Data shown ▸
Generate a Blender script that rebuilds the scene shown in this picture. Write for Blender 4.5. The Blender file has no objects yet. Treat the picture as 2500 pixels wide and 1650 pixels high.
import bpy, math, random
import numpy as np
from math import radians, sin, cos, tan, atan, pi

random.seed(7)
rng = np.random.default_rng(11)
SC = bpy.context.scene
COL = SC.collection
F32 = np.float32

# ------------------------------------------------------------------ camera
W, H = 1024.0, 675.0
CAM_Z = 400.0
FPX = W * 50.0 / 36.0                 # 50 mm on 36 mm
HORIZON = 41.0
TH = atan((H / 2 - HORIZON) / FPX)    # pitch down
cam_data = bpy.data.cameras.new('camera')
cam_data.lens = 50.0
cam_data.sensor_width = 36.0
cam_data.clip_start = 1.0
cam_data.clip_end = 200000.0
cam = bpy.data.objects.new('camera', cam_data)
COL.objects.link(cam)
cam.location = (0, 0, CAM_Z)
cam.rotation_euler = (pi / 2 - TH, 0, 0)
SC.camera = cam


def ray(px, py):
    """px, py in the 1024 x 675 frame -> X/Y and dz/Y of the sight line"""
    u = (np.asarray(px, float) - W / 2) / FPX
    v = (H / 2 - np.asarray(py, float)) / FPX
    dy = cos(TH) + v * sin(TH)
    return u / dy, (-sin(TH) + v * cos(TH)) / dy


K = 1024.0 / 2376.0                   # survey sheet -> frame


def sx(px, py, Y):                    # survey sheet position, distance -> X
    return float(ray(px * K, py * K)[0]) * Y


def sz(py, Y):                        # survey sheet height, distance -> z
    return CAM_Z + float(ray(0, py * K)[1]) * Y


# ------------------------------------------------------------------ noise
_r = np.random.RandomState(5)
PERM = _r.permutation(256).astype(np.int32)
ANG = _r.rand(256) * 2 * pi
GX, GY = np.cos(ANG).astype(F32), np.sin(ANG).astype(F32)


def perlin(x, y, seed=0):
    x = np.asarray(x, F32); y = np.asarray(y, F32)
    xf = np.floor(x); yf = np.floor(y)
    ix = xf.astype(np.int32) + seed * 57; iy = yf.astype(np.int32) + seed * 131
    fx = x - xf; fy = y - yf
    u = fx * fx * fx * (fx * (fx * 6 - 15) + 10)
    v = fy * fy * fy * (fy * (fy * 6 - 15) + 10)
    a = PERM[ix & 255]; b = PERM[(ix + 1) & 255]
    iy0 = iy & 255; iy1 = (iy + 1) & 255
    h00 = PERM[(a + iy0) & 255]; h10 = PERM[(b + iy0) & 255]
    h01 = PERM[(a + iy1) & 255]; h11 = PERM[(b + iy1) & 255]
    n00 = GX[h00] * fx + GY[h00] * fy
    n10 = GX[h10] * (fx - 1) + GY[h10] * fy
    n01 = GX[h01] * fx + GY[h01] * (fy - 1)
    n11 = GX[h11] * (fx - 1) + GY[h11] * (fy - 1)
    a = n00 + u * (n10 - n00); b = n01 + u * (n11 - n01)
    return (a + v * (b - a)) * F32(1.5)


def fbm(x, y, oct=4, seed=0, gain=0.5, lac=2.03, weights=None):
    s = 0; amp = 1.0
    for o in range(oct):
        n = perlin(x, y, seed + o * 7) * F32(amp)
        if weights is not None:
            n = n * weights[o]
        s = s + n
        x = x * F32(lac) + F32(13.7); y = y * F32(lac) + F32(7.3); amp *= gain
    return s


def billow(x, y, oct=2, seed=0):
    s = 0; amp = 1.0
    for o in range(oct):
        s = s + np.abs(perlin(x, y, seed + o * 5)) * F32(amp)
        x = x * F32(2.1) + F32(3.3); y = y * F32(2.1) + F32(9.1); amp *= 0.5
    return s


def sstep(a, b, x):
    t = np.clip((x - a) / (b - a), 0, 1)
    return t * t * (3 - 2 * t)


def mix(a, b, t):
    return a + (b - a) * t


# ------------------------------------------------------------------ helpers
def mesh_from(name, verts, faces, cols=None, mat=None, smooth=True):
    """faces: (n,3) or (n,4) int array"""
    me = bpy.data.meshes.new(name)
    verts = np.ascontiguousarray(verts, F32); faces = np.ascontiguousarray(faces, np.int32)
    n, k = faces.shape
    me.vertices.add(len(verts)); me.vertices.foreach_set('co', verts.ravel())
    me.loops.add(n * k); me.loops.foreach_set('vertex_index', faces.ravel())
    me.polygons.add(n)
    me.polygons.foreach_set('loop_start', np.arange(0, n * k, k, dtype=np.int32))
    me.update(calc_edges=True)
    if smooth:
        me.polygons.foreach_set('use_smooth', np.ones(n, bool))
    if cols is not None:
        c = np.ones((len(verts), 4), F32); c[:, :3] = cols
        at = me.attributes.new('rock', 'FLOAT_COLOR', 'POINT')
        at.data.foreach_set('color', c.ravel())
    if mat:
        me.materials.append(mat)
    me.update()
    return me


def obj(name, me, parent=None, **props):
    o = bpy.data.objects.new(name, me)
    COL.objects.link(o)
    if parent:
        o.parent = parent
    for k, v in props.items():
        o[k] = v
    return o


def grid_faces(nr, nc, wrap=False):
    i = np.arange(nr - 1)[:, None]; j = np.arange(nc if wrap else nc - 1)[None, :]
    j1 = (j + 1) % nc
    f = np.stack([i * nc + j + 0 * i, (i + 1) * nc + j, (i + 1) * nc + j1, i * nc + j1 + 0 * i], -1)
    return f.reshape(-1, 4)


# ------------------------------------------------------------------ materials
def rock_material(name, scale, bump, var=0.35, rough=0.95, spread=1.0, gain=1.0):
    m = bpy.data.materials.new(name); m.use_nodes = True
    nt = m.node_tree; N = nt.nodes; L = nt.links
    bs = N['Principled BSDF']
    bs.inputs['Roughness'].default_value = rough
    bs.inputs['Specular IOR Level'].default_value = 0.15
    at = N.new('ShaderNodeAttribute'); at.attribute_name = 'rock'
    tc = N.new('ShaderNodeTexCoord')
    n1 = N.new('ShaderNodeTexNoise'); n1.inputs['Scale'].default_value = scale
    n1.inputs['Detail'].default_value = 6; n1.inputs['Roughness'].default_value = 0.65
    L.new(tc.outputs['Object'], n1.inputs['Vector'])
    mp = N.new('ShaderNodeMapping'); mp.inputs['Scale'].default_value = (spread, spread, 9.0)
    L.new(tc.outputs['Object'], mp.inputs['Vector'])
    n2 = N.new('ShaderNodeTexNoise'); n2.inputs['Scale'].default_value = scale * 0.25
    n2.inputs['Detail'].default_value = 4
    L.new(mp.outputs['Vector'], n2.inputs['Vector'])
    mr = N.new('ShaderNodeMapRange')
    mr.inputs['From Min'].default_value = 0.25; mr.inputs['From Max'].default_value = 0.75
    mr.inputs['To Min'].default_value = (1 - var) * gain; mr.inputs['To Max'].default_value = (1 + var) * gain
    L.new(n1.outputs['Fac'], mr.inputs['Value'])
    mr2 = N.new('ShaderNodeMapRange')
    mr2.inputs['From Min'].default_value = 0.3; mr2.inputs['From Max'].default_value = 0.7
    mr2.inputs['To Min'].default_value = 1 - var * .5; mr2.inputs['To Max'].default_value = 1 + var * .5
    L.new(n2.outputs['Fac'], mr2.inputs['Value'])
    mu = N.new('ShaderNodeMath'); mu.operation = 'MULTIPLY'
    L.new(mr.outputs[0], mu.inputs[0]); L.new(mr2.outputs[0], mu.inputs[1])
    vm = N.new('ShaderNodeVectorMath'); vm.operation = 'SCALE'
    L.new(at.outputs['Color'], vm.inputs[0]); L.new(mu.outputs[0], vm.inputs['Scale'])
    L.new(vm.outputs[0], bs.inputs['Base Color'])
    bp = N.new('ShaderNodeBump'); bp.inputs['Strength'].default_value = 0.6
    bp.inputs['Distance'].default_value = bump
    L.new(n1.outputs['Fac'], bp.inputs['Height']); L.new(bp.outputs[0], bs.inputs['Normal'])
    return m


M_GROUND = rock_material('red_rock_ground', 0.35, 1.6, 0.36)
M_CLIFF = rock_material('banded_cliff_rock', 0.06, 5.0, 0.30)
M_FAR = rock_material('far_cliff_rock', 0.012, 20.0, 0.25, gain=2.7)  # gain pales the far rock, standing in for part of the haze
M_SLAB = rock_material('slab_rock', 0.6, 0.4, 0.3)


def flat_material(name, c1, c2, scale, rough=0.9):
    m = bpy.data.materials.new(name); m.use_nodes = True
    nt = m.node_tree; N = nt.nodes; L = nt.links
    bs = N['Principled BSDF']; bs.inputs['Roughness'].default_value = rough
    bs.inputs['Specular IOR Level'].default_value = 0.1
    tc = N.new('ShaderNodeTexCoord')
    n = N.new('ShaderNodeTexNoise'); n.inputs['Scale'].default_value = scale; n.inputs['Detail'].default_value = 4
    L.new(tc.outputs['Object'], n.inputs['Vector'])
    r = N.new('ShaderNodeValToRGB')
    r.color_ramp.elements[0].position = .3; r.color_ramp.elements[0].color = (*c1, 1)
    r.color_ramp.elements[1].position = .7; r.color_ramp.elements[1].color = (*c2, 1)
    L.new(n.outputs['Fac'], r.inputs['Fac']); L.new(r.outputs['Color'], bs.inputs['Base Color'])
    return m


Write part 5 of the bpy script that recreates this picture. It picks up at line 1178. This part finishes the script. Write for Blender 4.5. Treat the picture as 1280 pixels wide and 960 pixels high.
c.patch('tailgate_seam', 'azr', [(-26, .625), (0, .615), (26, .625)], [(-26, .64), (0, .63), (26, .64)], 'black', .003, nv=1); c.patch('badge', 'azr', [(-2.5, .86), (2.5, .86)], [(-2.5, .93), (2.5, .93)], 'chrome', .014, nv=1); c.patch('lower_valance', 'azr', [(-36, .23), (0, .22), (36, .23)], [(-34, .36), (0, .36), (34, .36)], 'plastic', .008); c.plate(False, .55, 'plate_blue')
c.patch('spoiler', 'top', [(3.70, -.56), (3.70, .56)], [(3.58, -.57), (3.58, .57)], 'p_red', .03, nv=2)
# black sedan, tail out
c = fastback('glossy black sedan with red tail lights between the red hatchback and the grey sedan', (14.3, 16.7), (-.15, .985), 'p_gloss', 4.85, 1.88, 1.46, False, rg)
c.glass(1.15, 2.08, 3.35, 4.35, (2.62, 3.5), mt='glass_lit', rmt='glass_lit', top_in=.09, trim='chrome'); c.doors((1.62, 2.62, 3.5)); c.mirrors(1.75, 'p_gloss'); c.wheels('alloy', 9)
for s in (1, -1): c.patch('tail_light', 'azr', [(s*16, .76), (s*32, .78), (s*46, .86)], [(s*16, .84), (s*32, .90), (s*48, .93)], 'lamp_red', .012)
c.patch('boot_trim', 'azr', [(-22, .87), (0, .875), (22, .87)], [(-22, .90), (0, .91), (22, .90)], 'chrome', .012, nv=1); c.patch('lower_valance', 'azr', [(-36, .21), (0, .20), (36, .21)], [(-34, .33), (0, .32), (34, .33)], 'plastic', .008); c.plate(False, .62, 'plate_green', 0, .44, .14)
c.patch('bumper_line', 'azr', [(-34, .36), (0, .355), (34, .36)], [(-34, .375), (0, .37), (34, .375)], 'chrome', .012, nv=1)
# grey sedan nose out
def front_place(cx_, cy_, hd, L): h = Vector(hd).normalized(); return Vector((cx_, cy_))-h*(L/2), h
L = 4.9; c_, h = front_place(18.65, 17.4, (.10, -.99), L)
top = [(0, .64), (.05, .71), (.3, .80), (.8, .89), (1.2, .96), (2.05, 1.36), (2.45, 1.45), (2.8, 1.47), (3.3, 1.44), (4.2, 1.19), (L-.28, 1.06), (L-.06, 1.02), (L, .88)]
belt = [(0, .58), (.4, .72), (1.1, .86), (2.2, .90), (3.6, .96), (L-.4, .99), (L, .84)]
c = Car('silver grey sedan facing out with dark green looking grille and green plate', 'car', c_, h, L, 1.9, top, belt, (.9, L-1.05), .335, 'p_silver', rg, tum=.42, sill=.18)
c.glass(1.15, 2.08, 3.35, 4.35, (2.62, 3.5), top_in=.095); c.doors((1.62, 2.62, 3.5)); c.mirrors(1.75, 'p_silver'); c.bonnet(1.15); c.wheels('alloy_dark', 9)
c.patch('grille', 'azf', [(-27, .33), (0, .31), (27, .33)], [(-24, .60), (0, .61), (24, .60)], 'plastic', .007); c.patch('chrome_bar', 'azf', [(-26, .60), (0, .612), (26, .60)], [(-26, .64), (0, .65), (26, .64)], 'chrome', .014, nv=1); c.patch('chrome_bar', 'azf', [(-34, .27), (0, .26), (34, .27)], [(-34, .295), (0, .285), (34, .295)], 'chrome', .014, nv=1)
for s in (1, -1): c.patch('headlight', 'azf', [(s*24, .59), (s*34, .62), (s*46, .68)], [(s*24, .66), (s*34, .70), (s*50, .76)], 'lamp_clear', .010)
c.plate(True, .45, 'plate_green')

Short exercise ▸
Repeat only the lines above, from the first line of the entries through the line that contains "SC.camera = cam", including both ends.

Task answer ▸
Generate a Blender script that rebuilds the scene shown in this picture. Write for Blender 4.5. The Blender file has no objects yet. Treat the picture as 2500 pixels wide and 1650 pixels high.
import bpy, math, random
import numpy as np
from math import radians, sin, cos, tan, atan, pi

random.seed(7)
rng = np.random.default_rng(11)
SC = bpy.context.scene
COL = SC.collection
F32 = np.float32

# ------------------------------------------------------------------ camera
W, H = 1024.0, 675.0
CAM_Z = 400.0
FPX = W * 50.0 / 36.0                 # 50 mm on 36 mm
HORIZON = 41.0
TH = atan((H / 2 - HORIZON) / FPX)    # pitch down
cam_data = bpy.data.cameras.new('camera')
cam_data.lens = 50.0
cam_data.sensor_width = 36.0
cam_data.clip_start = 1.0
cam_data.clip_end = 200000.0
cam = bpy.data.objects.new('camera', cam_data)
COL.objects.link(cam)
cam.location = (0, 0, CAM_Z)
cam.rotation_euler = (pi / 2 - TH, 0, 0)
SC.camera = cam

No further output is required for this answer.